With an army of Superman/Batman androids trailing them, Sally again uses her powers to bring the enemy horde to a halt temporarily.

But then, she herself turns out to be a machine. She is an android created by Reggie in her form, as he did for all the family. She has been using her power to control this simulacrum of herself. But Reggie has resumed control.

That's a nice feint and reveal. It also might mean that the brutal murder of Reggie's 'family' in the first issue was actually him just destroying robot versions of them. It doesn't explain the blood or the humanistic responses. But I'd rather this be true than the alternative. That murder scene didn't really sit well with me at the time.
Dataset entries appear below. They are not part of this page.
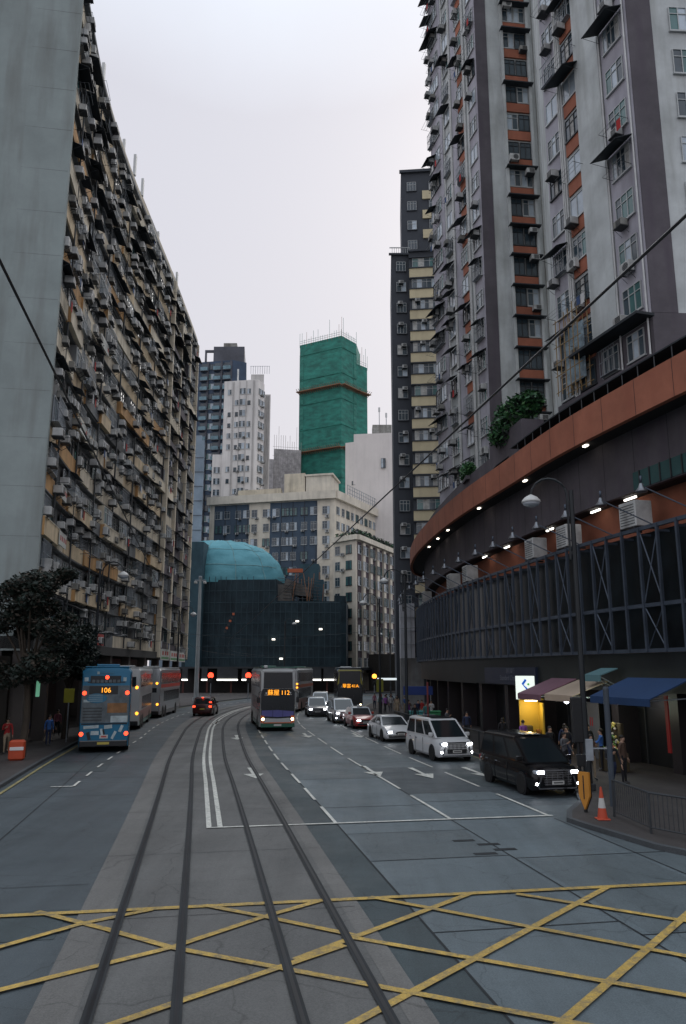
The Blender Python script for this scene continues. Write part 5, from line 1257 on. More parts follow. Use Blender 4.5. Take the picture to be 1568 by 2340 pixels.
e = MB(); e.bx(-0.22,0.2,y+0.0,y+0.02,0.72,0.9,plate_w); e.bx(-0.14,0.12,y+0.02,y+0.024,0.77,0.85,poster_r); part('fleet_plate', e, b4)
e = MB(); e.bx(-0.3,0.3,y+0.05,y+0.068,0.42,0.54,plate_y); part('number_plate', e, b4)
bus_rear(b4, 11.3, (3.55,3.6), ((1.08,3.02,tlr),(1.12,0.95,tlr)))
e = MB(); e.lathe([(0,0),(0.1,0),(0.09,0.03),(0,0.035)], tlr, 14, Matrix.Translation((-0.02,y+0.02,3.82)) @ Matrix.Rotation(-pi/2,4,'X')); part('brake_light', e, b4)
T2_ = (-0.16,0.987); b5 = thing('double_decker_bus', 'pale double-decker bus with amber rear lights, directly ahead of the blue bus', 'bus', (-15.75+T2_[0]*5.65,56.4+T2_[1]*5.65,0), heading(T2_)+pi)
bus_body(b5, 11.3, bw_, bw_, bgr); bus_rear(b5, 11.3, (3.0,3.7), ((1.02,2.95,tlo),(1.1,1.15,tlo)))
e = MB()
for s in (1,-1): e.bx(s*1.25-0.01,s*1.25+0.01,-5.3,5.3,0.62,1.3,bpk)
part('side_stripe', e, b5)
T3_ = (-0.05,0.999); b6 = thing('double_decker_bus', 'dark double-decker bus with a red side band, farthest of the row on the left', 'bus', (-17.35+T3_[0]*5.65,69.6+T3_[1]*5.65,0), heading(T3_)+pi)
bus_body(b6, 11.3, psl, bw_, bbk); bus_rear(b6, 11.3, (2.2,2.6), ((0.95,3.0,tlo),(1.05,1.2,tlo)))
e = MB()
for s in (1,-1): e.bx(s*1.25-0.012,s*1.25+0.012,-5.4,5.2,2.6,2.9,mat('red_band',(0.55,0.05,0.03),0.4)); e.bx(s*1.25-0.012,s*1.25+0.012,-5.4,5.2,2.45,2.56,bw_)
part('side_stripe', e, b6)
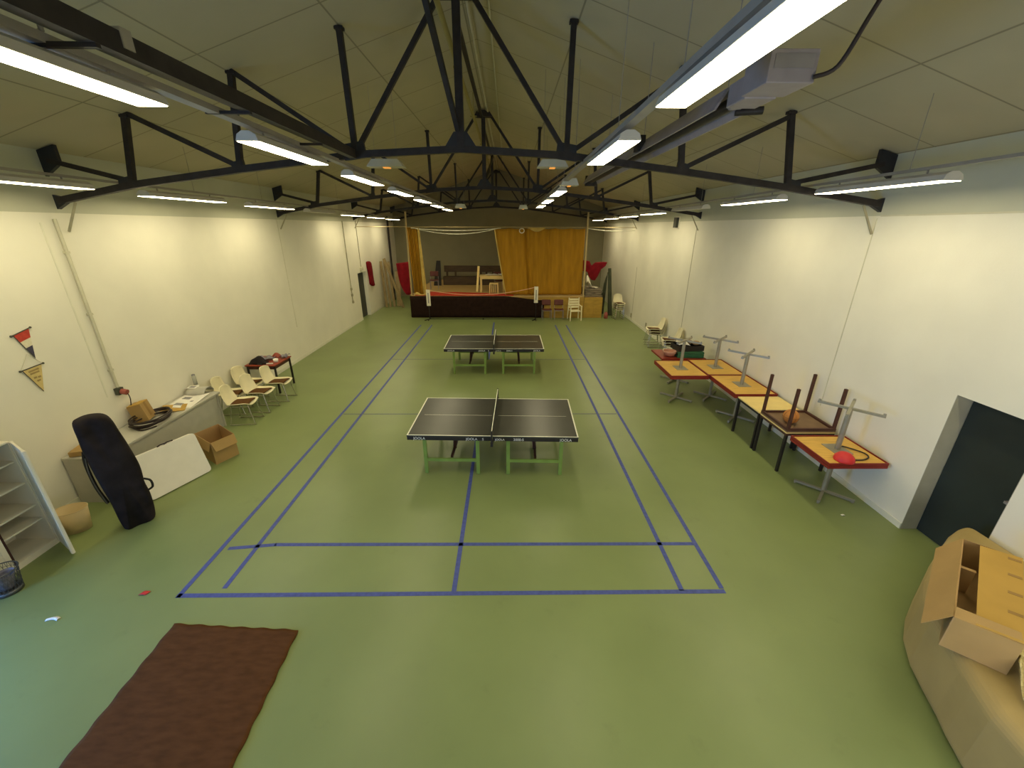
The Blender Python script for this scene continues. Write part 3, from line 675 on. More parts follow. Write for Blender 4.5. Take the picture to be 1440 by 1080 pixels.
# right rear: mats, white bag, green roll
for k in range(4):
    tag(MB().b2((4.06, 15.05+.02*k, .905+.09*k), (4.86-.05*(k % 2), 16.3, .985+.09*k)).build('gym_mat', M['matdark'], bevel=.015), ('bottom', 'second from bottom', 'third from bottom', 'topmost')[k]+' folded mat in the pile on the ochre stage block', 'mat', 'folded mats on the stage block')
tag(MB().sheet(lambda u, v: (4.12+.55*u-.16*v*u, 15.25+.3*v, 1.30+.52*math.exp(-((u-.15)/.28)**2)*(.5+.5*sin(pi*v))+.02*sin(20*u)), 20, 10, .01).build('white_sheet', M['white']), 'white crumpled sheet on top of the mat pile', 'sheet')
tag(MB().tube([(5.36, 15.42, .02), (5.20, 15.55, 2.12)], [.10, .07], 14).build('rolled_carpet', M['greencloth']), 'grey green carpet roll leaning beside the stage block', 'roll')
tag(MB().sheet(lambda u, v: (4.90+.26*u*(1-.2*v), 15.72+.05*sin(12*u), .03+1.9*(1-v)**.8*(.35+.65*u)), 12, 12, .03).build('dust_sheet', M['greencloth']), 'grey green sheet draped between the mats and the carpet roll', 'sheet')
tag(MB().lathe([(.001, 0), (.09, 0), (.09, .2), (.05, .28), (.001, .28)], (5.03, 14.80, 0), 14).build('red_canister', M['socket']), 'small red canister on the floor right of the stage block', 'canister')
# wall fittings
wp = thing('wall_pipe', 'pale vertical pipe on the left wall above the red socket', 'pipe', (XL, 2.8, 1.4))
MB().tube([(.03, 0, 0), (.03, 0, 2.55)], .022, 8).build('pipe', M['pipe'], wp)
for z in (.3, 1.2, 2.1): MB().b2((0, -.03, z-.015), (.05, .03, z+.015)).build('clip', M['pipe'], wp)
sk2 = thing('wall_socket', 'red socket box on the left wall above the grey counter', 'socket', (XL, 2.8, 1.33))
MB().b2((0, -.05, -.05), (.07, .05, .06)).build('box', M['rod'], sk2)
MB().tube([(.07, 0, 0), (.15, .01, -.02)], .045, 12).build('plug', M['socket'], sk2)
MB().tube(smooth_path([(.15, .01, -.04), (.14, .03, -.15), (.10, .02, -.35), (.09, .0, -.56)]), .007, 6).build('cord', M['cable'], sk2)
wc = thing('wall_conduit', 'thin conduit with small switches low on the left wall before the door', 'conduit', (XL, 13.45, .95))
MB().tube([(.02, 0, .0), (.02, 0, 3.1)], .018, 6).build('pipe', M['seam'], wc)
for z in (.0, .28, .52): MB().b2((0, -.05, z-.05), (.05, .05, z+.05)).build('switch_box', M['seam'], wc)
wc2 = thing('wall_conduit', 'thin conduit running down to the lamp above the left door', 'conduit', (XL, 14.9, 2.1))
MB().tube([(.02, 0, .1), (.02, 0, 2.0)], .014, 6).build('pipe', M['seam'], wc2)
MB().b2((0, -.14, -.04), (.07, .14, .10)).build('exit_lamp', M['pipe'], wc2)
tag(MB().tube([(XL+.06, 19.6, .01), (XL+.06, 19.6, 4.35)], .05, 10).build('down_pipe', M['steel']), 'dark vertical pipe in the far left corner', 'pipe')
wv = thing('wall_speaker', 'small dark box high on the right wall', 'speaker', (XR, 10.45, 4.0))
MB().b2((-.10, -.11, -.15), (-.02, .11, .15)).build('case', M['doorgrey'], wv)
MB().b2((-.02, -.16, -.18), (0, .16, .18)).build('back_plate', M['trim'], wv)
for y, z in ((12.2, .28), (14.25, .25)):
    o = thing('wall_outlet', 'small dark outlet low on the right wall, %s' % ('nearer the viewer' if y < 13 else 'nearer the stage'), 'outlet', (XR, y, z), group='low wall outlets')
    MB().b2((-.03, -.05, -.09), (0, .05, .09)).build('cover', M['seam'], o)

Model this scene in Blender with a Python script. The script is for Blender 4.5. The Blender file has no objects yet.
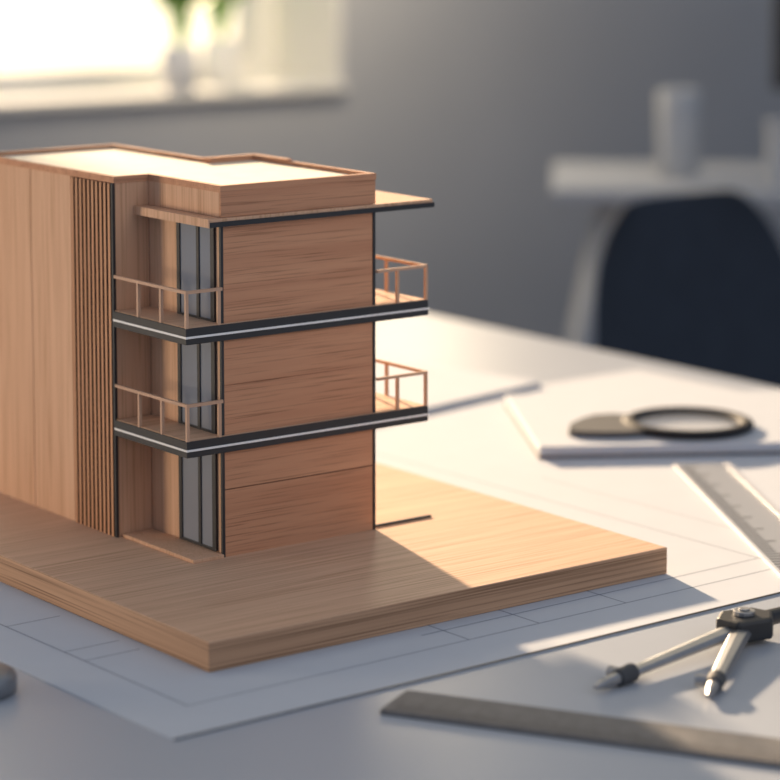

That also means the real Sally is alive somewhere and needs rescuing. The boys are back on the move and Damien may have hacked into the droids controlling system. But before anything can happen, a brawl breaks out. Love the banter here. Who gets top billing. It's like the old comic ... was it Superman/Batman? Or Batman/Superman?

This is a nice cliffhanger for the issue and brings us back to the opening scene of issue one where we saw the boys running through the forest.  And this crazy, action movie pace is welcomed.

In the end, I think this is a fun, breezy comic. The action movie metaphor feels right. This feels like a summer movie, something loud, fun, and full of explosions. And I'm okay with that!

And again, Jorge Jimenez is killing it here. The art and style is perfect for this sort of book.

Overall grade: B

1 comment:

Anonymous said...

"At times I have said that the 'always at odds' relationship that DC has forced on Superman and Batman is adolescent and sophomoric."

And you're right.

Then again, if Clark and Bruce insist on behaving like kids, Kara and Babs and Karen and Helena may be the mature side of the World's Finest.

Evidently, this Superboy and this Robin will not fill that hole.

Right now I think the tension between both kids and Damien's assholery are being excessively played up. I need to see more moments of friendship and bonding between them to believe they may become a hero duo.

For the time being Kid Amazo seems... lame and not a very good villain.

"It doesn't explain the blood or the humanistic responses. But I'd rather this be true than the alternative. That murder scene didn't really sit well with me at the time."

Maybe he wanted it to seem as real as possible?

I didn't like that scene either.

Something I like about this issue is the art is colorful and crisp instead of the trend of muted, dulled coloring works that dominated comic artwork for a while.